By Ariel Wittenberg | 06/08/2021 01:37 PM EDT

A key Alaska Native corporation has entered a conservation deal that likely dooms the Pebble mine.

Alaska's Bristol Bay watershed.

Alaska's Bristol Bay watershed. EPA/Flickr

A key Alaska Native corporation has entered a conservation deal that likely dooms the Pebble mine.

The Pedro Bay Corp. has long opposed the mine. Now it has entered into an agreement with the Conservation Fund to place three conservation easements on 44,000 acres of surface estate land for $18.3 million. The agreement was approved by 90% of the Pedro Bay shareholders.

"This transaction supports the values of our community members by protecting their land, their subsistence and their traditional way of life," Pedro Bay Corp. CEO Matt McDaniel said. "This is an opportunity that will provide our community benefits and economic value in perpetuity."


The easements will cover three areas around Knutson Creek, Iliamna River and Pile River, protecting intact sockeye salmon spawning habitat that was threatened by Pebble’s planned northern transportation corridor that would be used to transport ore from the copper and gold extraction project. The terms of the easement prohibit any right-of-way agreements with the mine and include restrictions on development.

Now that Pedro Bay shareholders have approved the agreement, the Conservation Fund is under contract to raise the necessary funds to finance the agreement and will provide an additional $500,000 to the nonprofit Pedro Bay Benefits Corp. for shareholder education and scientific research. The group has already launched a fundraising campaign for the easements.

"Protecting this magnificent, vital landscape with our Alaska Native partners will not only conserve over 44,000 acres of the world’s most critical salmon habitat, it also will honor the Indigenous guardianship and sustainable subsistence practiced by the people of Pedro Bay for generations. Getting this project across the goal line will require a strong, collective commitment from people across the United States," the Conservation Fund President and CEO Larry Selzer said.

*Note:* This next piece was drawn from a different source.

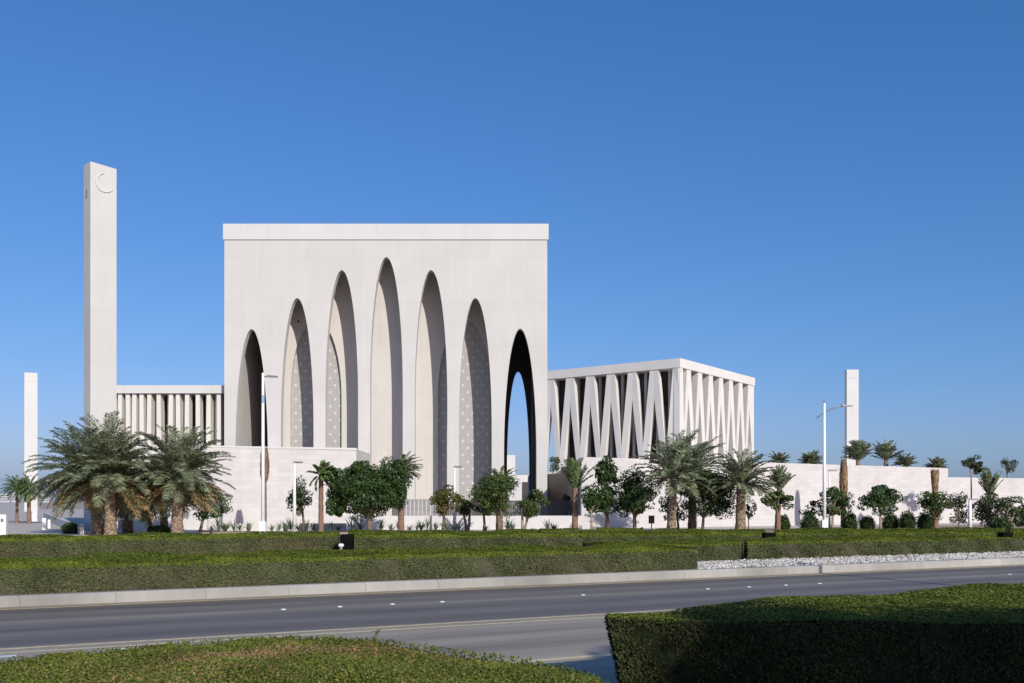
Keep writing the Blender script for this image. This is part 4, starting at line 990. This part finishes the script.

The easement comes as calls mount for EPA to veto the Pebble mine because it would destroy more than 3,000 acres of wetlands and dozens of miles of streams throughout the Bristol Bay watershed, home to Alaska’s strongest salmon fishery. The Army Corps of Engineers denied Pebble’s Clean Water Act permit application last fall, a decision the company is appealing.

Pebble LP spokesman Mike Heatwole said the company is focusing on its appeal rather than the conservation easement news.

"Our focus remains on working with the US Army Corps of Engineers as it conducts its administrative appeal of the Pebble Project Record of Decision," he wrote in an email. "This recent development hasn’t really changed that focus in any way."

For its part, the Pedro Bay Corp. has long opposed the Pebble mine, even asking the Army Corps not to consider the northern transportation corridor option for the mine since the corporation would not give permission for its land to be used (Greenwire, Feb. 28, 2019).

Speaking to E&E News in 2019, Pedro Bay President Rayn Aaberg explained how many residents of the village of Pedro Bay, located on the northern side of Lake Iliamna, including the corporation’s shareholders, "live a subsistence lifestyle" and depend on catching enough salmon in the summer to provide food throughout the rest of the year.

"Anything that threatens the subsistence lifestyle, from noise from trucks to a slurry pipeline leaking into streams, is of great concern for us," Aaberg said then.